=== DATA LINES ===
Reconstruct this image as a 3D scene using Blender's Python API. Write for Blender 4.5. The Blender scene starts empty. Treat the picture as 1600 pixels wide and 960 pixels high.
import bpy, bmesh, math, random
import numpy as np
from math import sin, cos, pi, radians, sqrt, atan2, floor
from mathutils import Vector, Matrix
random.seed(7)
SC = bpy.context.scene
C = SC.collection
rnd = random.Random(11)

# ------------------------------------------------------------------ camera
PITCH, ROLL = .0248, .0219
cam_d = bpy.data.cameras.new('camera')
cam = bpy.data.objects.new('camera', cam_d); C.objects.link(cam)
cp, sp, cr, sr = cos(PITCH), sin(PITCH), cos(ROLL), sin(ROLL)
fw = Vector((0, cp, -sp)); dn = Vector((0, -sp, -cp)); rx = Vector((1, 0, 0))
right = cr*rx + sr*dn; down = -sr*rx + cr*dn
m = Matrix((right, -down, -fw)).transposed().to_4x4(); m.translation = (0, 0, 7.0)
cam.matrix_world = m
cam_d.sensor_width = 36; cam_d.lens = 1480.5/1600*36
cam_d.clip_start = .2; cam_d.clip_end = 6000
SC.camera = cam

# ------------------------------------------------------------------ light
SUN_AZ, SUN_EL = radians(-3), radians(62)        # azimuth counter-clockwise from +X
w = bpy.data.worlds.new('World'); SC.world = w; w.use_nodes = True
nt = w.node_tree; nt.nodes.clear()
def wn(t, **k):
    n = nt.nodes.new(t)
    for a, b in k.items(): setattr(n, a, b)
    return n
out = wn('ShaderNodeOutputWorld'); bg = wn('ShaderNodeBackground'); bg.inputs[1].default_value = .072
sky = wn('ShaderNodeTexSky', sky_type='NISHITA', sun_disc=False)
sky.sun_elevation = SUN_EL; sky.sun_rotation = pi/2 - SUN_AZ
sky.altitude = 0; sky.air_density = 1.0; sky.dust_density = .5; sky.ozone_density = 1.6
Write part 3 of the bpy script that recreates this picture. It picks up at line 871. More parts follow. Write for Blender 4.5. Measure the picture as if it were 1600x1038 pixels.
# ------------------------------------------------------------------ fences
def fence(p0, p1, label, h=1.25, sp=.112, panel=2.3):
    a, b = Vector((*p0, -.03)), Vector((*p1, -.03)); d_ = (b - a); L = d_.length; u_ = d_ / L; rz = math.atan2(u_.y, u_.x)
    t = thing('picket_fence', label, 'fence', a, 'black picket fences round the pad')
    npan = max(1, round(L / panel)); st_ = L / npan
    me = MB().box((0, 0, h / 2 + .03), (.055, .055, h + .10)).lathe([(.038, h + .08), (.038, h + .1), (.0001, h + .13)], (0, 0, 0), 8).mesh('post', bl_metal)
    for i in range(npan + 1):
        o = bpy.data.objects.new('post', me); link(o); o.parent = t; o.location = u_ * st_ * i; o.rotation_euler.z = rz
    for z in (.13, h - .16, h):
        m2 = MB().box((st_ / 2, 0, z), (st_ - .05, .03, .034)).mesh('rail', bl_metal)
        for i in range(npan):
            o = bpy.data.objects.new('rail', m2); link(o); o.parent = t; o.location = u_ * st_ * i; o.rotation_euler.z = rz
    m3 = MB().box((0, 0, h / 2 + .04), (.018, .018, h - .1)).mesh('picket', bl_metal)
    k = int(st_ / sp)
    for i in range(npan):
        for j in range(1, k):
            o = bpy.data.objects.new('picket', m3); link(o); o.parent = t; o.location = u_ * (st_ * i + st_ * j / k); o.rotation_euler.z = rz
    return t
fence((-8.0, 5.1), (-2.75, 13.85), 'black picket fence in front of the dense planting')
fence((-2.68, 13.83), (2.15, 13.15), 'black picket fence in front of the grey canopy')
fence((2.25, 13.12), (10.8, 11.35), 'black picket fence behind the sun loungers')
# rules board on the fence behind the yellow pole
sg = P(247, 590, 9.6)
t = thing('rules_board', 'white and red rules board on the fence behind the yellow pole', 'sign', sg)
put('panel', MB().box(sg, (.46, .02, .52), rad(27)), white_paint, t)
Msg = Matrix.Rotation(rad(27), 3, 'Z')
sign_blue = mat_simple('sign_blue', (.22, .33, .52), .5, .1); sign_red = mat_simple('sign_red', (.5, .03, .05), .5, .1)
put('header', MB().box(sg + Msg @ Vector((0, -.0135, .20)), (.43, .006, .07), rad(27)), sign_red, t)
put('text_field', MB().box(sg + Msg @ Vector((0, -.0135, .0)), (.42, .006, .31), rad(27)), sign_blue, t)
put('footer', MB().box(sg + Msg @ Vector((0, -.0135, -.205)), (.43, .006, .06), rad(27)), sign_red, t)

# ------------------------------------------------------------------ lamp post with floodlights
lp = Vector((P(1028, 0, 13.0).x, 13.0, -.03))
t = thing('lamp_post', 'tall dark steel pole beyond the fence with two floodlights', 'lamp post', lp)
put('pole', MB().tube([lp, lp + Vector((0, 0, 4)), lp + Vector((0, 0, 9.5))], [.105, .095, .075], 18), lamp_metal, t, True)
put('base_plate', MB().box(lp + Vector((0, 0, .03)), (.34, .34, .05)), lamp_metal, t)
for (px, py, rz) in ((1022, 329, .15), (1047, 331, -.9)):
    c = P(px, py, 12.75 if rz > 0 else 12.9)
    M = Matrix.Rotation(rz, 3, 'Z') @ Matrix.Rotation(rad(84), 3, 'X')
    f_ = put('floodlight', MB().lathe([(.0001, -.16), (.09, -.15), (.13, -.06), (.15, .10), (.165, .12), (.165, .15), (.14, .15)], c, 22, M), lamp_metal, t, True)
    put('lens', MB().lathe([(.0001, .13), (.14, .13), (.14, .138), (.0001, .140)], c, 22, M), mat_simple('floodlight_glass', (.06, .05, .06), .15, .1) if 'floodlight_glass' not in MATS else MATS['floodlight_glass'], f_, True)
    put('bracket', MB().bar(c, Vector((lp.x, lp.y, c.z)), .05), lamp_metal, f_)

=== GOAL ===
Starting with the first line of the records, repeat every line up to and including the one containing "sky.altitude = 0;", and nothing else.

=== RESULT OF THIS EXERCISE ===
Reconstruct this image as a 3D scene using Blender's Python API. Write for Blender 4.5. The Blender scene starts empty. Treat the picture as 1600 pixels wide and 960 pixels high.
import bpy, bmesh, math, random
import numpy as np
from math import sin, cos, pi, radians, sqrt, atan2, floor
from mathutils import Vector, Matrix
random.seed(7)
SC = bpy.context.scene
C = SC.collection
rnd = random.Random(11)

# ------------------------------------------------------------------ camera
PITCH, ROLL = .0248, .0219
cam_d = bpy.data.cameras.new('camera')
cam = bpy.data.objects.new('camera', cam_d); C.objects.link(cam)
cp, sp, cr, sr = cos(PITCH), sin(PITCH), cos(ROLL), sin(ROLL)
fw = Vector((0, cp, -sp)); dn = Vector((0, -sp, -cp)); rx = Vector((1, 0, 0))
right = cr*rx + sr*dn; down = -sr*rx + cr*dn
m = Matrix((right, -down, -fw)).transposed().to_4x4(); m.translation = (0, 0, 7.0)
cam.matrix_world = m
cam_d.sensor_width = 36; cam_d.lens = 1480.5/1600*36
cam_d.clip_start = .2; cam_d.clip_end = 6000
SC.camera = cam

# ------------------------------------------------------------------ light
SUN_AZ, SUN_EL = radians(-3), radians(62)        # azimuth counter-clockwise from +X
w = bpy.data.worlds.new('World'); SC.world = w; w.use_nodes = True
nt = w.node_tree; nt.nodes.clear()
def wn(t, **k):
    n = nt.nodes.new(t)
    for a, b in k.items(): setattr(n, a, b)
    return n
out = wn('ShaderNodeOutputWorld'); bg = wn('ShaderNodeBackground'); bg.inputs[1].default_value = .072
sky = wn('ShaderNodeTexSky', sky_type='NISHITA', sun_disc=False)
sky.sun_elevation = SUN_EL; sky.sun_rotation = pi/2 - SUN_AZ
sky.altitude = 0; sky.air_density = 1.0; sky.dust_density = .5; sky.ozone_density = 1.6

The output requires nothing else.